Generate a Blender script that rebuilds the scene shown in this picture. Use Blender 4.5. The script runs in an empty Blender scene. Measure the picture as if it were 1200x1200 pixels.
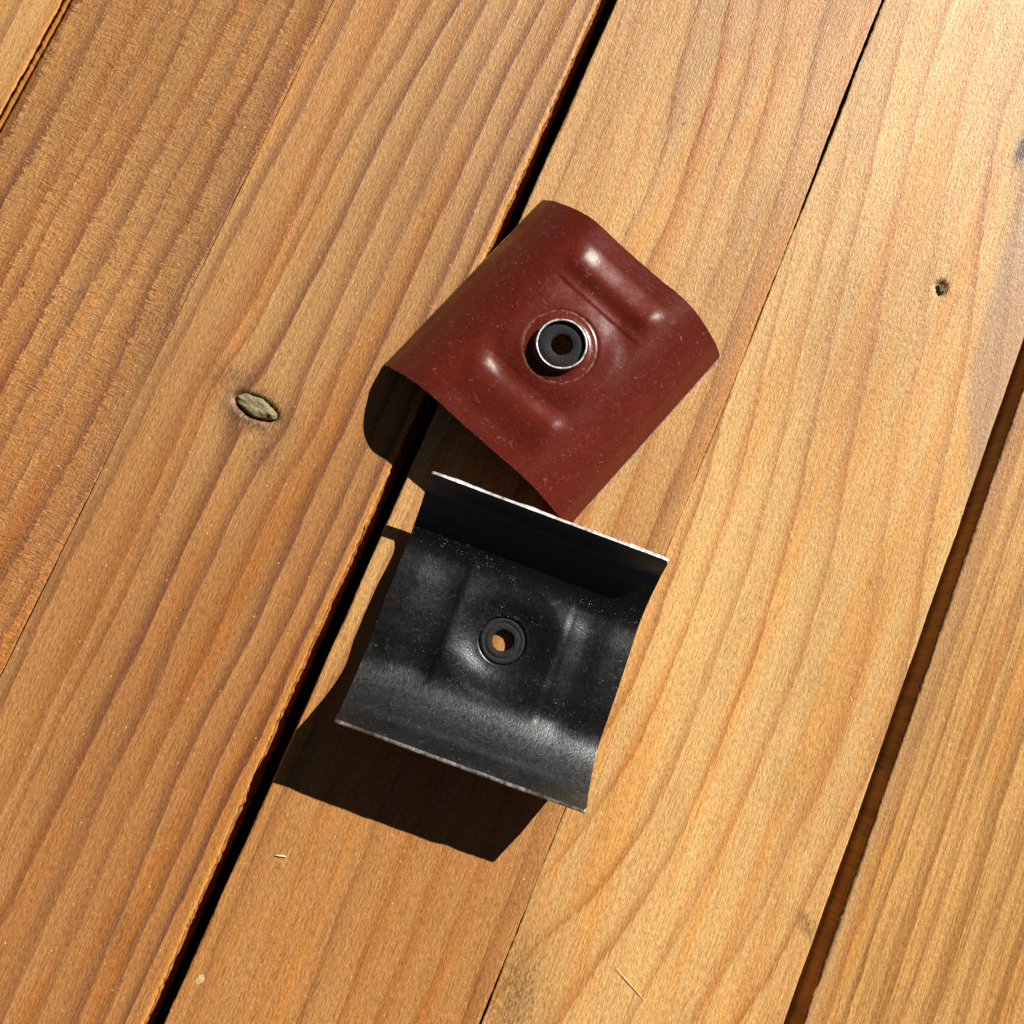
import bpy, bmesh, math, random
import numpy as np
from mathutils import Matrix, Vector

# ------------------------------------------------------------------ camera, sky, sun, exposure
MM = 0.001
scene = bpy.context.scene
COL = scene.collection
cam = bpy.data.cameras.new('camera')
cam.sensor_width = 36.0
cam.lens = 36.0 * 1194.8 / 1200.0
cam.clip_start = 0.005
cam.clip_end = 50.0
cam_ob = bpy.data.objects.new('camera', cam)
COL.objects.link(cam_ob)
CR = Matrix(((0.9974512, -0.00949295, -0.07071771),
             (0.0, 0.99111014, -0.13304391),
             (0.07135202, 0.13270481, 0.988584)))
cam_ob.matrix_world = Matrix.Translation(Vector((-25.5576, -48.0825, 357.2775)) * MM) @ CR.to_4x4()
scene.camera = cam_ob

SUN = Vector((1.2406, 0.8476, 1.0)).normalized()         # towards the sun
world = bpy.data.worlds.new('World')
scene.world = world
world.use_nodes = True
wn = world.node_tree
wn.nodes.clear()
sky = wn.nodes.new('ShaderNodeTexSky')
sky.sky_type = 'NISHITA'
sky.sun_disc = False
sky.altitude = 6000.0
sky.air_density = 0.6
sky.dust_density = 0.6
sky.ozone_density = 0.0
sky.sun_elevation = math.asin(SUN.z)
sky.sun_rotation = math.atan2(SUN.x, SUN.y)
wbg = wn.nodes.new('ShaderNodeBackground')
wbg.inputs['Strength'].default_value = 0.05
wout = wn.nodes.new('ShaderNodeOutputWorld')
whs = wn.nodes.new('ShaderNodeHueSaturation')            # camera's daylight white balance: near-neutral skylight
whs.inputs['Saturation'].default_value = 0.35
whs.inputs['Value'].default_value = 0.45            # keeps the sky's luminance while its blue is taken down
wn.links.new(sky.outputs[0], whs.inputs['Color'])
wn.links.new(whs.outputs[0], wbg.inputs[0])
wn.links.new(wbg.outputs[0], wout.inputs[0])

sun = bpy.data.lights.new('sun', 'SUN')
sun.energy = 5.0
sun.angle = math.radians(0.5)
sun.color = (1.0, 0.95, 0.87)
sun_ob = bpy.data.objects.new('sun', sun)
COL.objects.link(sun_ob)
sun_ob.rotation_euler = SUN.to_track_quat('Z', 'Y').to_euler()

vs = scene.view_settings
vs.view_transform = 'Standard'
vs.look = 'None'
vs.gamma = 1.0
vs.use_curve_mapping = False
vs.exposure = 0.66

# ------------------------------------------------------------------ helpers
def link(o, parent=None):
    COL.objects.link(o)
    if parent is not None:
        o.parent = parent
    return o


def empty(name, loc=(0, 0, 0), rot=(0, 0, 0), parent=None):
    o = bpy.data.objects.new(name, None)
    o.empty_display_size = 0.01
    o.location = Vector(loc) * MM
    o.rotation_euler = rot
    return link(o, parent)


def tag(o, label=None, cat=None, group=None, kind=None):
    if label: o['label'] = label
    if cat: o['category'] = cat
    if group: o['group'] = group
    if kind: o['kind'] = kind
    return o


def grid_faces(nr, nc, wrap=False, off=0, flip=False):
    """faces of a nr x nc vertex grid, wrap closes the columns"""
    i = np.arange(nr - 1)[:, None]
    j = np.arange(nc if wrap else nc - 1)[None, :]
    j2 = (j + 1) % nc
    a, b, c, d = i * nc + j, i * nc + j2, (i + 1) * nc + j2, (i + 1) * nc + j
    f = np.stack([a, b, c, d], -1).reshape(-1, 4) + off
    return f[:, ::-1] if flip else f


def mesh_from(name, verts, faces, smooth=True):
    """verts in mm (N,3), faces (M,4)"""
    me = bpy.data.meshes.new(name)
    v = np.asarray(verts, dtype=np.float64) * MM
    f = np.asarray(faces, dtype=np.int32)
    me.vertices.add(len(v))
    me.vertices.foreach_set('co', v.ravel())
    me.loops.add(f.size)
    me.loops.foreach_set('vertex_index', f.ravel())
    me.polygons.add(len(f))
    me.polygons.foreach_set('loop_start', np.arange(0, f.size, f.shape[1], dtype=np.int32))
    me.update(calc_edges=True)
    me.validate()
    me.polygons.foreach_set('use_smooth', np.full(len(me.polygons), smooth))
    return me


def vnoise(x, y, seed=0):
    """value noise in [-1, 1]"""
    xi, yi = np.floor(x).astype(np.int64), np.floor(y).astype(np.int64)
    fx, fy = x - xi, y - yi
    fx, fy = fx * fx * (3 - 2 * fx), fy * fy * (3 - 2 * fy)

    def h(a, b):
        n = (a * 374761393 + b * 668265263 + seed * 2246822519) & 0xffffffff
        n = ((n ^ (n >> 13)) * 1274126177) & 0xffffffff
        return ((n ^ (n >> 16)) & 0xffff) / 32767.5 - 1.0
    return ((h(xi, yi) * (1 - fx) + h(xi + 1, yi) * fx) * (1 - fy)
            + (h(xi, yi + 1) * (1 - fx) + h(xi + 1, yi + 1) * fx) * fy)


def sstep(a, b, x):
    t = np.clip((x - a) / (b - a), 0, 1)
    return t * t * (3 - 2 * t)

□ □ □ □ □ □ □

◆ Problem to solve
Pictures are excluded; extract exactly the lines from the start of the data through the line that holds "scene.camera = cam_ob", both ends included.

◆ The answer
Generate a Blender script that rebuilds the scene shown in this picture. Use Blender 4.5. The script runs in an empty Blender scene. Measure the picture as if it were 1200x1200 pixels.
import bpy, bmesh, math, random
import numpy as np
from mathutils import Matrix, Vector

# ------------------------------------------------------------------ camera, sky, sun, exposure
MM = 0.001
scene = bpy.context.scene
COL = scene.collection
cam = bpy.data.cameras.new('camera')
cam.sensor_width = 36.0
cam.lens = 36.0 * 1194.8 / 1200.0
cam.clip_start = 0.005
cam.clip_end = 50.0
cam_ob = bpy.data.objects.new('camera', cam)
COL.objects.link(cam_ob)
CR = Matrix(((0.9974512, -0.00949295, -0.07071771),
             (0.0, 0.99111014, -0.13304391),
             (0.07135202, 0.13270481, 0.988584)))
cam_ob.matrix_world = Matrix.Translation(Vector((-25.5576, -48.0825, 357.2775)) * MM) @ CR.to_4x4()
scene.camera = cam_ob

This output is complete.